Saldırıların, insani yardım dağıtımı yapılan alanlara yönelik gerçekleştirildiği belirtildi. Görgü tanıklarına göre sabah saatlerinde, çoğu kadın ve çocuklardan oluşan kalabalık bir grup, un, gıda ve içme suyu almak üzere yardım kamyonlarını bekliyordu. Ancak tank atışları ve havan topu bombardımanı, kalabalığın tam ortasına düştü.
Yaralananlardan bir kısmı bölgedeki Nasser Hastanesi’ne kaldırıldı. Ancak hastanede yer kalmaması nedeniyle bazı yaralılar, hastane bahçesinde ve koridorlarda tedavi edilmeye çalışıldı. Sağlık çalışanları, en az 21 yaralının durumunun kritik olduğunu ve acil cerrahi müdahaleye ihtiyaç duyulduğunu açıkladı.
Saldırıdan sağ kurtulan bir görgü tanığı, şu ifadeleri kullandı:
“İnsanlar yardıma ulaşmak için kuyruğa girmişti.

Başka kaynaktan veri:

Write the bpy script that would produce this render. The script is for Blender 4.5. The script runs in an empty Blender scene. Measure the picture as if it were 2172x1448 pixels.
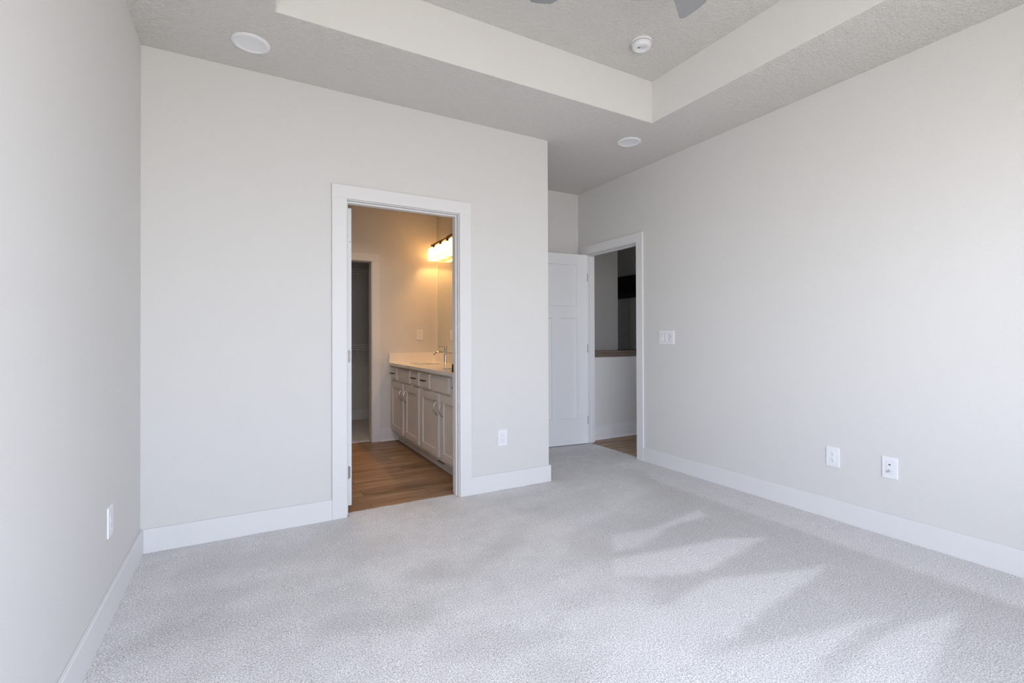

Birden havada bir ıslık sesi duyduk. Sonra büyük bir patlama. Her yer kana bulandı. Çocuklar çığlık atıyordu, bedenler paramparça olmuştu.”
İsrail ordusu, saldırıya ilişkin resmi bir açıklama yapmazken, uluslararası medya ve insan hakları örgütleri gelişmeyi “ciddi bir savaş suçu iddiası” olarak değerlendirdi. İsrail’in daha önce de yardım alanlarını vurduğu ve bu saldırılarda yüzlerce sivilin hayatını kaybettiği biliniyor.
Dünya Sağlık Örgütü (WHO), saldırıyı büyük bir insanlık dramı olarak nitelendirerek “yardım noktalarının ve sağlık tesislerinin hedef alınması kabul edilemez” açıklamasında bulundu. Birleşmiş Milletler ise olayın acilen soruşturulmasını talep etti.
İsrail’in aylardır süren saldırılarında Gazze Şeridi’nde yaşam tamamen felç olmuş durumda. Gıda, ilaç, temiz su ve barınma gibi temel ihtiyaçlara ulaşmak neredeyse imkânsız hale gelirken, saldırılar sivil kayıpları daha da artırıyor.
Han Yunus’ta bu sabah yaşananlar, savaşın en karanlık yüzünü bir kez daha gözler önüne serdi. Dünya kamuoyunun sessizliği ise eleştirilerin odağında. Saldırının ardından birçok insan hakları kuruluşu, İsrail’e yönelik uluslararası yaptırım çağrılarını yineledi.